Everybody must know “Who Framed Roger Rabbit?” back to front
by now – for me, it was the first film I remember seeing in a cinema, and was
watched every day once it arrived on home video. Therefore, we can all picture
the scene where Doctor Doom walks into the Cloverleaf tram station bar, looking
for Roger, who has been hidden in a back room by Eddie Valiant. Doom then
starts tapping out a rhythm on the wall, knowing all too well that a “toon”
cannot leave it unanswered.
With his final attempt at tapping the rhythm out, Doom
utters the phrase most often spoken in time with it: “shave and a haircut…”

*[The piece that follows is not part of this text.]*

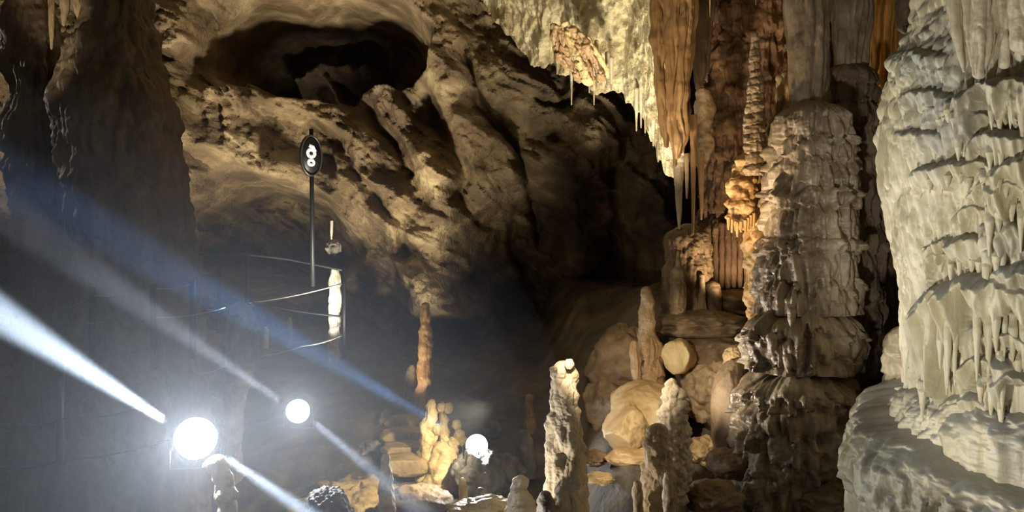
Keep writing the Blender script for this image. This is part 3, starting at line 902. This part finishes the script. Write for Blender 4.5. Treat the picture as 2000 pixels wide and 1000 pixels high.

Roger, unable to take it, explodes through the wall, yelling
in answer, “two bits!”
For me, that was the first time I really became aware of a
rhythm that is so ubiquitous, it isn’t clear who made it up in the first place
– Wikipedia places an early use of the phrase in a song from 1899, Charles
Hale’s “At a Darktown Cakewalk,” while the phrase may have been established by the
time the novelist Joel Sayre used it to describe boats tooting their horns, in
“Hizzoner the Mayor” (1933). For those thinking the musical phrase was as
cockney-sounding as Danny Dyer, the news is might be American in origin might
be a bit disappointing, but because it is so ubiquitous that this cannot be
proved either, Chas and Dave can continue to rest safe.
Even if I could not find the origin of this earworm, I have
found a missed opportunity. On an episode of “QI,” Danny Baker asserted that
the two Voyager probes, both of which have now left the Solar System, included
the first part of “Shave and a Haircut” on the gold-plated copper records bolted
to them, in the hope that alien life will discover them, take the records out
of their aluminium bags, play the record, and answer “two bits.”
I wish it were true, having checked the contents online –
this worked for American prisoners of war in Vietnam, to check if the people in
the room next door were friend or foe but, at least, they do get the “da-da-da-daaah”
of Beethoven’s Fifth Symphony instead.